Netanyahu’s vision would finish what judicial reform and war started. Israeli tech thrives on global sales: 75% of $12B in 2024 startup funding came from foreign investors; exports worth $73.5B need global markets. Cutting lifelines would kill the sector. It’s already happening: nearly half of new startups (46%) are choosing to incorporate outside of Israel. In 2022, 80% of startups incorporated in Israel.
Israel cannot afford to destroy its cash cow in wartime. The country has already spent $87B fighting, debt has passed 70% of GDP, and growth crawled to 1%. Tech exports pay the bills.
The verdict
Sparta’s autarky produced military power but fatal fragility. Israel’s open, services-heavy economy wins by integration, not isolation. “Super-Sparta” is a slogan, not a strategy. Strategic autonomy in choke points like armaments and semiconductors is prudent; autarky is folly dressed up as stoicism.
It’s also important to note that while Israel may need to become an autarkic Sparta to survive international isolation, it cannot do so while its prime minister exempts the ultra-Orthodox—the fastest-growing demographic—from military service, taxation, and secular education, creating an unsustainable economy where those who refuse to fight, work, or learn modern skills are subsidized by those who do. Netanyahu compounds the strain with bloated ministries that serve coalition politics, not national resilience.

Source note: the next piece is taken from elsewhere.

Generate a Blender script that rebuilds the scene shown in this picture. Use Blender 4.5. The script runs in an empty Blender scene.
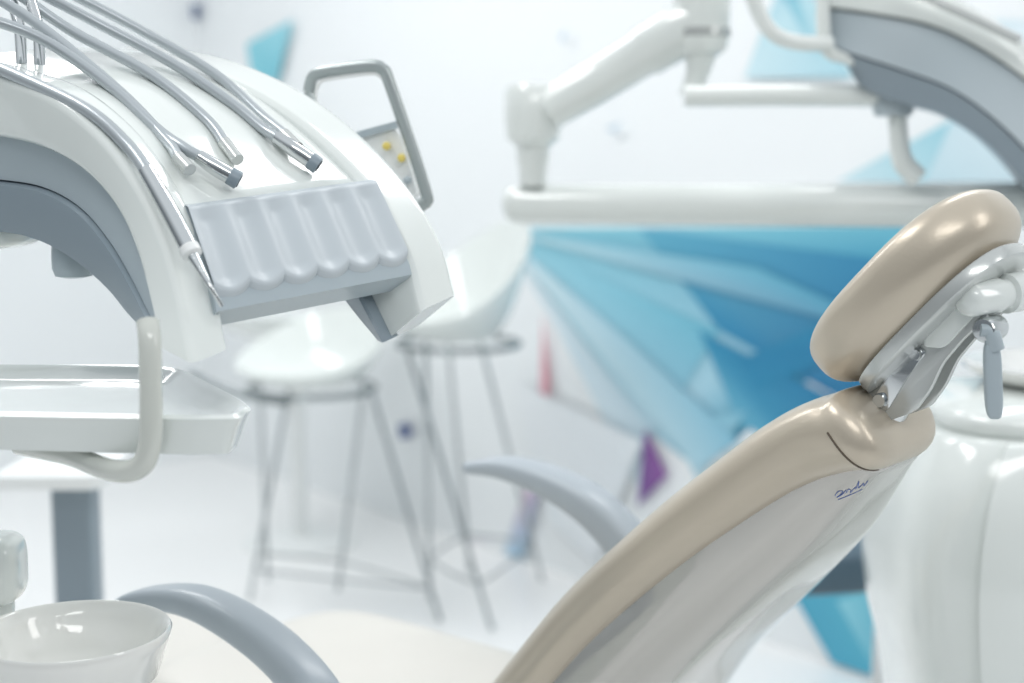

Netanyahu has conjured the perfect trap. His judicial overhaul triggered the brain drain, his war policies are decimating the workforce and international connectivity, and his coalition politics protect the ultra-Orthodox from contributing to either military service or economic productivity. Having engineered the crisis through political choices, he now prescribes autarky as the cure—the surest way to destroy what remains of Israeli prosperity. Sparta fell because it couldn’t adapt. Israel risks the same if it mistakes slogans for strategy.